The man called 911 to report trouble breathing, although in fact his plan was to commit suicide with a pistol and have paramedics find him. But when the fire-and-rescue truck arrived at his Leesburg apartment, he was still alive, holding his gun. The paramedics backed away and called the police.

Sgt. Mark Davis and Officer Alex Hilton of the Leesburg, Va., police pulled up soon after and peeked through the open apartment door. There the 78-year-old man stood, holding a gun against his chest, saying nothing. He would not answer dispatchers’ phone calls.

Davis and Hilton stepped in with their guns drawn, and Davis repeatedly told the man to put his pistol down. The man did not comply. Instead, he darted into the next room, hid behind a wall and held his gun out in the doorway, daring the officers to make the next move.

But this story does not end as many others have recently.
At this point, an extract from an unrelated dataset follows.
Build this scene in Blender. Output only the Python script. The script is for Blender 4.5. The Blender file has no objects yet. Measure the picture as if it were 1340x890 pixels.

The officers did not shoot.

Rather than fire at the armed man, Davis slid his gun back into its holster. He walked over and gripped the man’s hand holding the pistol. And, slowly, he talked the man into lowering the weapon. Then, rather than arrest him, the police arranged for him to get psychiatric treatment.
Leesburg police Sgt. Mark Davis, center, demonstrates how, in March 2014, he grabbed the gun of a 78-year-old man in the apartment now rented by Ben Schoenberger, right. (Katherine Frey/The Washington Post)

Several months later, Hilton walked past the apartment, and the man, whom police declined to to identify, stepped outside. “Officer Hilton,” the man told him, “thank you for what you guys did.”